Esta mañana, la muerte de un ser querido, me ha recordado un pensamiento del escritor francés, Françoise Mauriac: “La muerte no nos roba los seres amados. Al contrario, nos los guarda y nos los inmortaliza en el recuerdo. La vida sí que nos los roba muchas veces y definitivamente”.
Para la persona que muere se produce el término de la vida porque su organismo deja de funcionar. Es la situación más irrefutable del mundo y para quien no cree en lo trascendental es algo aterrador y terrible. Todo se acaba definitivamente. La muerte para el cuerpo es un evento irreversible. La muerte produce un dolor terrible en quien se queda. Esos ojos llenos de vida que nos acompañaron dejan de mirar, esa mano que nos acarició es inerte, esos brazos que nos abrazaron se hacen rígidos. La muerte trae silencio y desconsuelo pero hay algo dentro de mí que me grita que la muerte no solamente no es el fin, sino que por el contrario tiene que ser el principio de la otra vida, la vida eterna.
Mi convicción y mi fe me sugieren que espíritu no muere. El cuerpo se queda pero el alma probablemente vuela, expandiendo su existencia.
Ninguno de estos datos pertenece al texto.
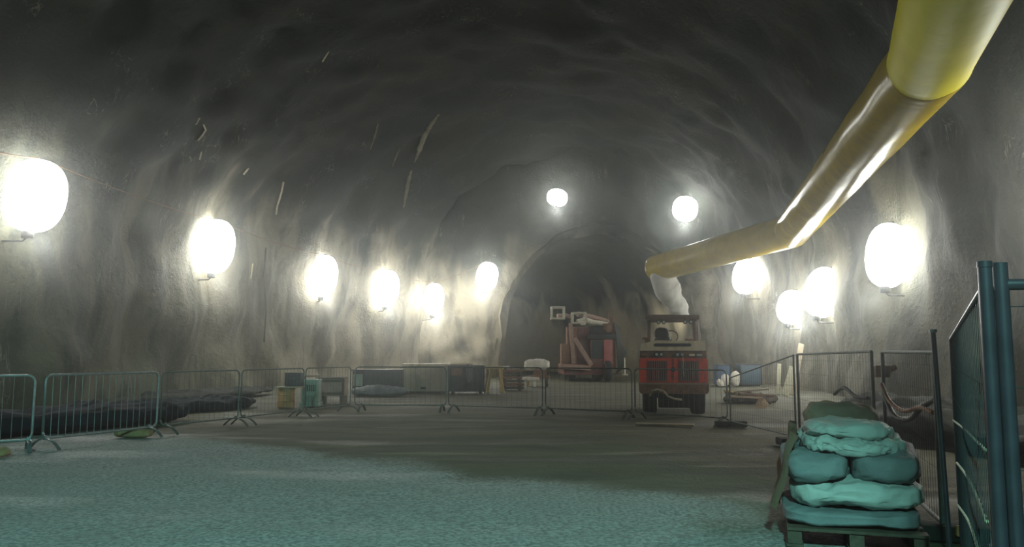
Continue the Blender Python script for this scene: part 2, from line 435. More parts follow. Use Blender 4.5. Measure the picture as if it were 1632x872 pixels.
# the smaller tunnel beyond, swinging to the left
PATH = [(5.35, 48.4), (5.35, 51), (5.0, 54.5), (4.0, 58), (2.0, 61.5), (-1.0, 64.5), (-5, 66.5), (-10, 67.5), (-16, 68)]
def cr_pt(k, t):
    p = [Vector((*PATH[max(0, min(len(PATH) - 1, k + i))], 0)) for i in (-1, 0, 1, 2)]
    return 0.5 * ((2 * p[1]) + (-p[0] + p[2]) * t + (2 * p[0] - 5 * p[1] + 4 * p[2] - p[3]) * t * t + (-p[0] + 3 * p[1] - 3 * p[2] + p[3]) * t ** 3)
cl = [cr_pt(k, i / 8) for k in range(len(PATH) - 1) for i in range(8)] + [Vector((*PATH[-1], 0))]
P = []
for i, c in enumerate(cl):
    t = (cl[min(i + 1, len(cl) - 1)] - cl[max(i - 1, 0)]).normalized()
    side = Vector((t.y, -t.x, 0))
    row = []
    for j in range(71):
        m_ = mouth(j / 70); u = m_.x - OC
        n = Vector((-(u) / OA, 0, -(m_.z - 2.5) / 6)).normalized()
        p = c + side * u * 1.04 + Vector((0, 0, m_.z * 1.03))
        row.append(p + (side * n.x + Vector((0, 0, n.z))) * (lumps(p + Vector((3, 0, 0)), .8) - .1))
    P.append(row)
mb = MB(); mb.quad_grid(P); tag(mb.build('wall_tunnel', M['rock'], smooth=True), None, kind='structure')
mb = MB(); mb.quad_grid([[p + Vector((0, 0, 0)) for p in P[-1]], [p + Vector((-1.5, 0, 0)) * .4 + (Vector((-16, 68, 2)) - p) * .98 for p in P[-1]]])
tag(mb.build('wall_tunnel_end', M['rock']), None, kind='structure')

from mathutils.bvhtree import BVHTree
_v, _f = [], []
for o_ in COL.objects:
    if o_.get('kind') == 'structure':
        k = len(_v); _v += [v.co.copy() for v in o_.data.vertices]; _f += [[k + i for i in p.vertices] for p in o_.data.polygons]
ROCK = BVHTree.FromPolygons(_v, _f)
def on_rock(px, py, off=.05):
    c = Vector((0, 0, CAMZ)); d = (at(px, py, 10) - c).normalized()
    h = ROCK.ray_cast(c, d)
    return (h[0] - d * off) if h[0] is not None else at(px, py, 30)

# ground
def ground_z(x, y):
    q = Vector((x, y, 0))
    z = noise.fractal(q * 0.35, 1.0, 2.0, 3) * 0.03 + noise.fractal(q * 1.9, 1.0, 2.0, 3) * 0.012
    return z - 0.015
def axis(a, b, fine, fa, fb, coarse):
    v = a; out = []
    while v < b:
        out.append(v); v += fine if fa <= v < fb else coarse
    return out + [b]
mb = MB()
gx = axis(-17, 15, .14, -8, 6, .3); gy = axis(-20, 73, .14, 3, 20, .4)
mb.quad_grid([[Vector((x, y, ground_z(x, y))) for y in gy] for x in gx])
tag(mb.build('floor', M['ground'], smooth=True), None, kind='structure')

# ------------------------------------------------------------------ work lamps on the walls
def work_light(px, py, Y, w, h, tilt, label, wall_dir):
    c = at(px, py, Y)
    t = thing('work_light', label, 'lamp', c, 0, 'work lights fixed along the cavern walls')
    R = Matrix.Rotation(math.radians(tilt), 3, 'Y')
    mb = MB(); rows = []
    for i in range(17):
        ph = max(-PI / 2 + .02, min(PI / 2 - .02, -PI / 2 + PI * i / 16))
        rows.append([R @ Vector((math.cos(ph) ** .8 * math.cos(2 * PI * k / 28) * w / 2, math.cos(ph) ** .8 * math.sin(2 * PI * k / 28) * w * .36,
                                 math.copysign(abs(math.sin(ph)) ** .92, math.sin(ph)) * h / 2)) for k in range(28)])
    V = mb.quad_grid(rows, closed_v=True); mb.bm.faces.new(V[0][::-1]); mb.bm.faces.new(V[-1])
    g = mb.build('diffuser', M['lamp'], t, True); tag(g, 'glowing white oval diffuser')
    top = R @ Vector((0, 0, h / 2)); bot = R @ Vector((0, 0, -h / 2))
    mb = MB(); mb.cyl(bot + Vector((0, 0, .03)), bot + Vector((0, 0, -.16)), .14, 16, .02); mb.build('housing', M['lampmetal'], t, 'auto')
    mb = MB(); mb.cyl(top - Vector((0, 0, .03)), top + Vector((0, 0, .05)), .09, 16, .01); mb.build('cap', M['lampmetal'], t, 'auto')
    wd = Vector(wall_dir).normalized()
    mb = MB(); mb.tube([bot + Vector((0, 0, -.12)), bot + Vector((0, 0, -.22)) + wd * .1, bot + Vector((0, 0, -.25)) + wd * 1.6], .028, 8)
    mb.build('bracket', M['lampmetal'], t, 'auto')
    l = bpy.data.lights.new('flood', 'SPOT'); l.energy = FLOOD_WATTS; l.color = LAMP_COLOR; l.spot_size = math.radians(140); l.spot_blend = 1.0
    l.shadow_soft_size = .3
    o = bpy.data.objects.new('flood', l); COL.objects.link(o); o.parent = t
    o.location = bot - wd * .35 + Vector((0, 0, -.3)); o.rotation_euler = (-wd * .8 + Vector((0, -.25, -.65))).to_track_quat('-Z', 'Y').to_euler()
    return c
L = []
G = 'hanging on'
L.append(work_light(56, 312, 19.2, 1.46, 1.78, 8, 'blazing oval work light on the left wall, nearest and largest of all', (-1, 0, 0)))
L.append(work_light(343, 393, 29.0, 1.40, 1.98, 6, 'oval work light on left wall, second from the left', (-1, .2, 0)))
L.append(work_light(515, 440, 37.6, 1.36, 1.98, 5, 'oval work light on left wall, third from the left', (-1, .5, 0)))
L.append(work_light(617, 460, 43.0, 1.30, 1.96, 6, 'oval work light on left wall, just left of the lowest lit one', (-1, .8, 0)))
L.append(work_light(691, 477, 46.6, 1.20, 1.86, 5, 'lowest oval work light on the left, above the pale bin', (-.5, 1, 0)))
L.append(work_light(776, 441, 46.8, 1.28, 1.70, 10, 'oval work light beside the left edge of the dark tunnel mouth', (0, 1, 0)))
L.append(work_light(888, 315, 46.6, 1.22, 1.0, 12, 'small flat oval work light high above the drill rig', (0, 1, 0)))
L.append(work_light(1092, 333, 46.6, 1.48, 1.48, 10, 'round work light high over the tunnel mouth, above the yellow duct', (0, 1, 0)))
L.append(work_light(1188, 441, 40.8, 1.30, 1.80, 8, 'oval work light on right wall just under the yellow duct', (1, .2, 0)))
L.append(work_light(1262, 490, 34.0, 1.24, 1.45, 16, 'smallest low work light on right wall, overlapped by a bigger one', (1, .2, 0)))
L.append(work_light(1312, 466, 28.6, 1.36, 1.80, 18, 'oval work light on right wall overlapping the small low one', (1, .2, 0)))
L.append(work_light(1415, 407, 22.4, 1.22, 1.82, 8, 'rightmost oval work light in view, above the wire fence', (1, .1, 0)))
work_light(1760, 235, 12.6, 1.35, 1.9, 8, 'work light on the right wall outside the picture edge', (1, 0, 0))

def sag(a, b, s, n=14):
    return [a.lerp(b, i / n) - Vector((0, 0, 4 * s * (i / n) * (1 - i / n))) for i in range(n + 1)]
mb = MB()
prev = at(-120, 285, 16.5) + Vector((-.2, 0, 1.1))
for c in L[:6]:
    q = c + Vector((0, 0.15, .96)); mb.tube(sag(prev, q, .12), .014, 6); prev = q
tag(mb.build('power_cable', M['rust'], smooth=True), 'thin cable strung between the work lights along the left wall', 'cable')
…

La muerte pone de manifiesto la debilidad e impotencia del las criaturas, como naturaleza física, pero hace también patente, si la fe nos lo permite, la grandeza de aquella parte que el ser humano lleva consigo y que tiene algo de inmortalidad porque esa es la naturaleza del alma.
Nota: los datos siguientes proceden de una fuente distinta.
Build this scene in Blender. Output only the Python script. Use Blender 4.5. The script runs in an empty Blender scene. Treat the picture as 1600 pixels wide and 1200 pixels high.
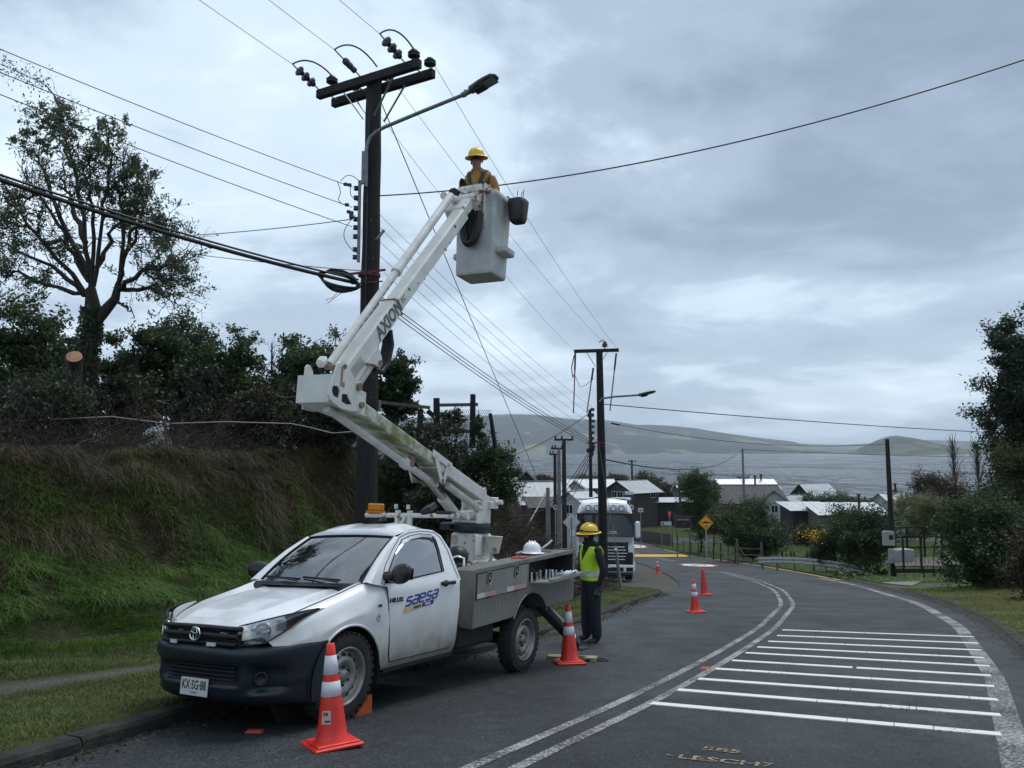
import bpy, math, random
import numpy as np
from mathutils import Vector, Matrix
random.seed(7); RNG = np.random.default_rng(7)
C = bpy.context.scene; COL = C.collection

# ---------------------------------------------------------------- camera
FPX, TH, CZ = 1202.0, math.radians(5.04), 1.38
cd = bpy.data.cameras.new('camera'); cam = bpy.data.objects.new('camera', cd); COL.objects.link(cam)
cam.location = (0, 0, CZ); cam.rotation_euler = (math.pi/2 + TH, 0, 0)
cd.sensor_width = 36; cd.lens = 36*FPX/1600; cd.clip_start = 0.05; cd.clip_end = 40000
C.camera = cam

# ---------------------------------------------------------------- sky, sun, exposure
SUN_EL, SUN_AZ = math.radians(62), math.radians(35)     # azimuth measured from +Y towards +X
def make_world():
    w = bpy.data.worlds.new('World'); C.world = w; w.use_nodes = True
    nt = w.node_tree; nt.nodes.clear(); N = nt.nodes.new; K = nt.links.new
    out = N('ShaderNodeOutputWorld'); bg = N('ShaderNodeBackground'); bg.inputs[1].default_value = 0.1
    K(bg.outputs[0], out.inputs[0])
    sky = N('ShaderNodeTexSky'); sky.sky_type = 'NISHITA'; sky.sun_disc = False
    sky.sun_elevation = SUN_EL; sky.sun_rotation = SUN_AZ; sky.air_density = 1.0; sky.dust_density = 1.5
    tc = N('ShaderNodeTexCoord'); sep = N('ShaderNodeSeparateXYZ'); K(tc.outputs['Generated'], sep.inputs[0])
    def math_(op, a, b=None, c=None):
        n = N('ShaderNodeMath'); n.operation = op
        for i, v in enumerate((a, b, c)):
            if v is None: continue
            if isinstance(v, (int, float)): n.inputs[i].default_value = v
            else: K(v, n.inputs[i])
        return n.outputs[0]
    zc = math_('MAXIMUM', sep.outputs[2], 0.0)
    den = math_('ADD', zc, 0.16)
    cx = math_('DIVIDE', sep.outputs[0], den); cy = math_('DIVIDE', sep.outputs[1], den)
    cmb = N('ShaderNodeCombineXYZ'); K(cx, cmb.inputs[0]); K(cy, cmb.inputs[1])
    def noise(sc, det, rough, off, dist=0.0):
        mp = N('ShaderNodeMapping'); mp.inputs['Location'].default_value = off; K(cmb.outputs[0], mp.inputs[0])
        n = N('ShaderNodeTexNoise'); n.inputs['Scale'].default_value = sc; n.inputs['Detail'].default_value = det
        n.inputs['Roughness'].default_value = rough; n.inputs['Distortion'].default_value = dist
        K(mp.outputs[0], n.inputs['Vector']); return n.outputs[0]
    def ramp(fac, stops):
        r = N('ShaderNodeValToRGB'); el = r.color_ramp.elements; r.color_ramp.interpolation = 'EASE'
        while len(el) < len(stops): el.new(0.5)
        for e, (p, c) in zip(el, stops): e.position = p; e.color = (*c, 1)
        K(fac, r.inputs[0]); return r.outputs[0]
    big = noise(0.55, 7, 0.55, SKY_OFF1, 0.3); fine = noise(1.3, 9, 0.58, SKY_OFF2, 0.4)
    dens = math_('ADD', math_('MULTIPLY', big, 0.64), math_('MULTIPLY', fine, 0.36))
    cloud = ramp(dens, SKY_STOPS)
    # a cloud sheet is thinner and paler towards the horizon
    low = ramp(zc, [(0.0, (0.34, 0.34, 0.34)), (0.10, (0.26, 0.26, 0.26)), (0.34, (0, 0, 0)), (1, (0, 0, 0))])
    mixl = N('ShaderNodeMixRGB'); K(low, mixl.inputs[0]); K(cloud, mixl.inputs[1]); mixl.inputs[2].default_value = SKY_LOW
    mix = N('ShaderNodeMixRGB'); cov = ramp(dens, [(0.30, (0.9, 0.9, 0.9)), (0.5, (0.97, 0.97, 0.97)), (1, (0.97, 0.97, 0.97))])
    K(cov, mix.inputs[0]); K(sky.outputs[0], mix.inputs[1]); K(mixl.outputs[0], mix.inputs[2])
    K(mix.outputs[0], bg.inputs[0])
SKY_OFF1 = (14.28, 4.22, 0); SKY_OFF2 = (16.63, 11.47, 0)
SKY_STOPS = [(0.37, (7.6, 8.9, 9.9)), (0.455, (5.3, 6.4, 7.5)), (0.53, (3.2, 4.0, 5.05)), (0.63, (2.1, 2.75, 3.65))]
SKY_LOW = (5.4, 6.6, 7.7, 1)
make_world()
sd = bpy.data.lights.new('sun', 'SUN'); sd.energy = 1.4; sd.angle = math.radians(25); sd.color = (1.0, 0.97, 0.93)
sun = bpy.data.objects.new('sun', sd); COL.objects.link(sun)
_sv = Vector((math.sin(SUN_AZ)*math.cos(SUN_EL), math.cos(SUN_AZ)*math.cos(SUN_EL), math.sin(SUN_EL)))
sun.rotation_euler = _sv.to_track_quat('Z', 'Y').to_euler()
C.view_settings.view_transform = 'Standard'; C.view_settings.look = 'None'
C.view_settings.exposure = 0.52; C.view_settings.gamma = 1.0; C.view_settings.use_curve_mapping = False
C.cycles.max_bounces = 6; C.cycles.diffuse_bounces = 3; C.cycles.glossy_bounces = 3; C.cycles.transparent_max_bounces = 12
C.cycles.volume_bounces = 1; C.cycles.use_denoising = True

# ---------------------------------------------------------------- measuring helpers (pixel of the 1600 x 1200 photograph -> place in the world)
LAKE_Z = -12.2
def gz(y):
    y = np.asarray(y, float)
    z = -(0.13*y - 0.00022*y*y)
    f = np.maximum(y-70, 0); z = np.where(y > 70, -8.022 - 1.57*(1-np.exp(-f/18)) - 0.012*f, z)
    return z - 0.05*np.maximum(y-215, 0)
def ray(px, py):
    u = (px-800)/FPX; v = (600-py)/FPX
    return np.array([u, math.cos(TH)-v*math.sin(TH), math.sin(TH)+v*math.cos(TH)])
def P(px, py, d):
    r = ray(px, py); return Vector(np.array([0, 0, CZ]) + r*(d/r[1]))
def G(px, py, off=0.0):
    r = ray(px, py); t0 = 1.0
    f = lambda t: CZ + r[2]*t - float(gz(r[1]*t)) - off
    t1 = t0
    while f(t1) > 0 and t1 < 600: t0 = t1; t1 = t1*1.02 + 0.02
    for _ in range(40):
        m = (t0+t1)/2
        if f(m) > 0: t0 = m
        else: t1 = m
    return Vector((r[0]*t0, r[1]*t0, float(gz(r[1]*t0)) + off))

# ---------------------------------------------------------------- object helpers
ORG = {}
def thing(name, label, cat, loc=(0, 0, 0), group=None, matrix=None):
    e = bpy.data.objects.new(name, None); COL.objects.link(e); e.empty_display_size = 0.2
    if matrix is not None: e.matrix_world = matrix; ORG[e.name] = Vector((0, 0, 0))
    else: e.location = loc; ORG[e.name] = Vector(loc)
    e['label'] = label; e['category'] = cat
    if group: e['group'] = group
    return e
def tag(o, label, cat, group=None):
    o['label'] = label; o['category'] = cat
    if group: o['group'] = group
    return o
def dup(root, loc, rotz=None, label=None, name=None):
    r = root.copy(); COL.objects.link(r); r.location = loc
    if rotz is not None: r.rotation_euler = (0, 0, rotz)
    if label: r['label'] = label
    for ch in list(root.children):
        c = ch.copy(); COL.objects.link(c); c.parent = r
        for g in ch.children:
            d = g.copy(); COL.objects.link(d); d.parent = c
    return r
def frame_of(axis, up=(0, 0, 1)):
    a = Vector(axis).normalized(); u = Vector(up)
    if abs(a.dot(u.normalized())) > 0.99: u = Vector((1, 0, 0))
    s = a.cross(u).normalized(); u = s.cross(a).normalized()
    return a, s, u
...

Medito en las creencias de dos grandes seres humanos, Platón y Mahatma Gandhi: “Cuando la muerte se precipita sobre el hombre, la parte mortal se extingue; pero el principio inmortal se retira y se aleja sano y salvo”. “Si la muerte no fuera el preludio a otra vida, la vida presente sería una burla cruel”. Quiero creer, creo. La muerte es solo una puerta, el resto será Vida.